Official data reveals nine people have been killed in collisions involving e-scooters last year – up from one the previous year. 

And 223 pedestrians were injured, including 63 who were seriously hurt. There were 57 casualties the year before.

A Met officer suffered a broken leg afte being hit by one and transpor for london has banned them after a battery caused a fire on a tube train.

Offenders banned from the road for drink or drug driving have been caught using them as an alternative form of transport.

Forces have also warned that E-scooters have been linked to offending including street robbery.

One rider was arrested after being caught riding one on a motorway in Birmingham.

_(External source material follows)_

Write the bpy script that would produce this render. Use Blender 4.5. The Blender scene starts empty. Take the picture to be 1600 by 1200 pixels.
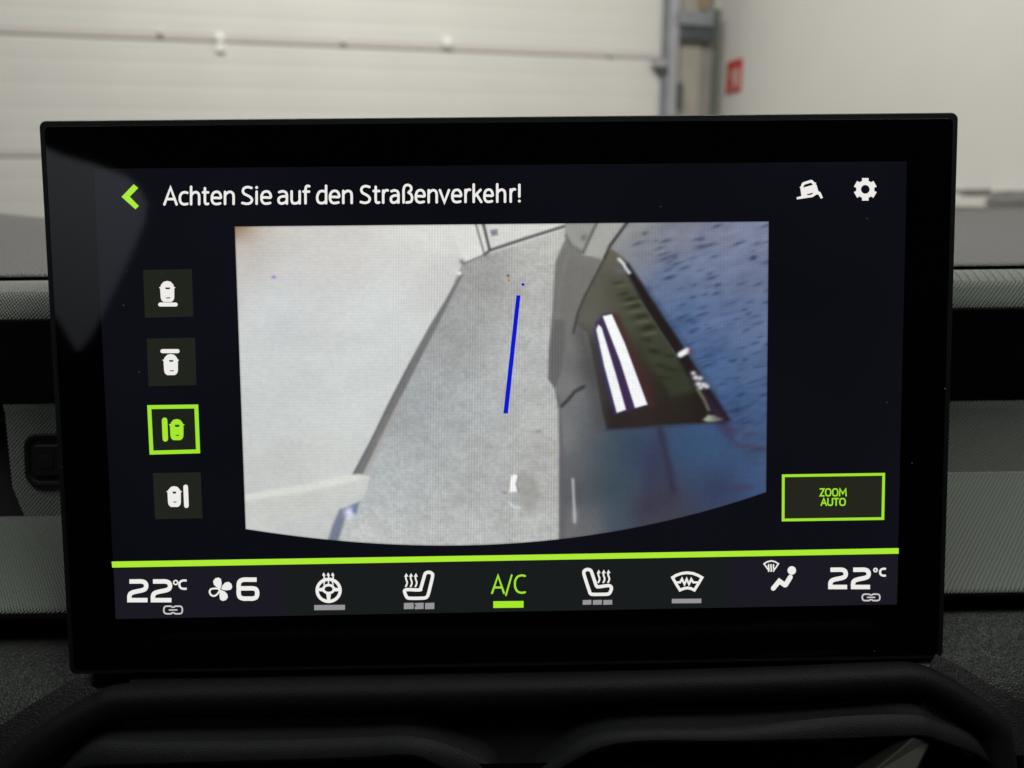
import bpy, bmesh, math, random
import numpy as np
from math import radians, sin, cos, pi, tan, atan2, sqrt, exp
from mathutils import Vector, Matrix

random.seed(7)
scene = bpy.context.scene
COL = scene.collection

# ------------------------------------------------------------------ camera
PITCH, YAW, ROLL = radians(14.1295), radians(-0.7561), radians(-0.5824)
CAMLOC = Vector((-0.001366, -0.268525, 0.070917))
FPX = 1200.0                                  # focal length in photograph pixels (1600 wide)
CAMR = Matrix.Rotation(YAW, 3, 'Z') @ Matrix.Rotation(pi/2-PITCH, 3, 'X') @ Matrix.Rotation(ROLL, 3, 'Z')
cam = bpy.data.cameras.new('camera')
cam.sensor_width = 36.0
cam.lens = FPX/1600*36.0
cam.clip_start = 0.01
cam.clip_end = 100
cam.dof.use_dof = True
cam.dof.focus_distance = 0.277
cam.dof.aperture_fstop = 8.5
camo = bpy.data.objects.new('camera', cam)
COL.objects.link(camo)
m4 = CAMR.to_4x4(); m4.translation = CAMLOC
camo.matrix_world = m4
scene.camera = camo

# ------------------------------------------------------------------ world, lamps, exposure
world = bpy.data.worlds.new('World'); scene.world = world; world.use_nodes = True
bg = world.node_tree.nodes['Background']
bg.inputs[0].default_value = (0.80, 0.86, 1.0, 1); bg.inputs[1].default_value = 0.012

def lamp(name, loc, target, sx, sy, power, col):
    l = bpy.data.lights.new(name, 'AREA'); l.shape = 'RECTANGLE'; l.size = sx; l.size_y = sy
    l.energy = power; l.color = col
    o = bpy.data.objects.new(name, l); COL.objects.link(o)
    o.location = loc
    o.rotation_euler = (Vector(target)-Vector(loc)).to_track_quat('-Z', 'Y').to_euler()
    return o
# ceiling tube over the bonnet, two added side fills, an added rear lamp
lamp('ceiling_tube_front', (-0.2, 1.30, 2.0), (-0.2, 2.2, 0.0), 2.4, 0.5, 58, (1.0, 0.975, 0.925))
lamp('side_fill_right', (0.85, -0.46, 1.62), (0.25, 0.05, 0.0), 0.9, 0.4, 17, (0.96, 1.0, 0.94))  # added fill for the fabric facing the camera, no fixture there
lamp('side_fill_left', (-0.75, -0.52, 1.55), (-0.25, 0.05, 0.0), 0.9, 0.4, 8.0, (0.95, 1.0, 0.95))  # weaker added fill from the other side
lamp('rear_wall_fill', (-1.6, -2.0, 2.0), (-1.6, -3.2, 0.3), 2.0, 0.4, 32, (0.92, 0.95, 1.0))  # unseen lamp added to light the rear wall for the reflection

vs = scene.view_settings
vs.view_transform = 'Standard'; vs.look = 'None'; vs.exposure = 0; vs.gamma = 1
vs.use_curve_mapping = False

# ------------------------------------------------------------------ helpers
LEAN = radians(10)
SX = Vector((1, 0, 0)); SY = Vector((0, sin(LEAN), cos(LEAN))); SN = Vector((0, -cos(LEAN), sin(LEAN)))

def ray(px, py):
    return (CAMR @ Vector(((px-800)/FPX, (600-py)/FPX, -1))).normalized()
def P(px, py, Y):                              # point of the place at depth Y
    d = ray(px, py); return CAMLOC + d*((Y-CAMLOC.y)/d.y)
def PZ(px, py, z):
    d = ray(px, py); return CAMLOC + d*((z-CAMLOC.z)/d.z)
def PP(px, py, o, n):                          # on a plane
    d = ray(px, py); return CAMLOC + d*((o-CAMLOC).dot(n)/d.dot(n))
def S(px, py):                                 # on the screen glass: local x, y in metres
    p = PP(px, py, Vector((0, 0, 0)), SN); return (p.dot(SX), p.dot(SY))

def lin(c):
    return tuple((v/255/12.92 if v <= 10.3 else ((v/255+0.055)/1.055)**2.4) for v in c)

def tag(o, label=None, cat=None, group=None, kind=None):
    if label: o['label'] = label
    if cat: o['category'] = cat
    if group: o['group'] = group
    if kind: o['kind'] = kind
    return o
def empty(name, loc, rot=None, label=None, cat=None, group=None):
    o = bpy.data.objects.new(name, None); COL.objects.link(o); o.empty_display_size = 0.02
    if rot is None: o.location = loc
    else:
        m = rot.to_4x4(); m.translation = Vector(loc); o.matrix_world = m
    return tag(o, label, cat, group)
def obj(name, verts, faces, mat, parent=None, smooth=False, uvs=None, autosmooth=None):
    off = Vector(parent['_o']) if parent is not None and '_o' in parent else None
    me = bpy.data.meshes.new(name)
    if off is not None: verts = [Vector(v)-off for v in verts]
    me.from_pydata([tuple(v) for v in verts], [], faces)
    if uvs is not None:
        l = me.uv_layers.new(name='UVMap')
        for p in me.polygons:
            for li in p.loop_indices: l.data[li].uv = uvs[me.loops[li].vertex_index]
    me.materials.append(mat)
    bm = bmesh.new(); bm.from_mesh(me)
    if not name.startswith('_flat'): bmesh.ops.recalc_face_normals(bm, faces=bm.faces) if len(bm.faces) and all(e.is_manifold for e in bm.edges) else None
    bm.to_mesh(me); bm.free()
    if smooth:
        for p in me.polygons: p.use_smooth = True
    me.update()
    o = bpy.data.objects.new(name, me); COL.objects.link(o)
    if parent is not None: o.parent = parent
    return o
def thing(name, loc, label, cat, group=None):
    o = empty(name, loc, None, label, cat, group); o['_o'] = tuple(loc); return o
def bevel(o, w, seg=2):
    b = o.modifiers.new('bevel', 'BEVEL'); b.width = w; b.segments = seg; b.limit_method = 'ANGLE'; b.angle_limit = radians(35)
    return o
def box(c, ax, ay, az, hx, hy, hz):
    v = []
    for i in (-1, 1):
        for j in (-1, 1):
            for k in (-1, 1): v.append(Vector(c)+ax*hx*i+ay*hy*j+az*hz*k)
    f = [(0, 1, 3, 2), (4, 6, 7, 5), (0, 4, 5, 1), (2, 3, 7, 6), (0, 2, 6, 4), (1, 5, 7, 3)]
    return v, f
X, Yv, Z = Vector((1, 0, 0)), Vector((0, 1, 0)), Vector((0, 0, 1))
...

There have been warnings from Police and Crime Commissioners, Chief Constables and safety campaigners in affected areas.

Kent’s PCC, Matthew Scott, says the government needs to stop the expansion of e scooter trials, before it loses control of the issue.  

He said: “Inconsiderate riders are becoming a menace on our roads and pavements, ignoring the law and causing dangers for other road users. We urgently need decisive action now on their future, as we’re in danger of losing control of the issue and placing additional burdens on policing.”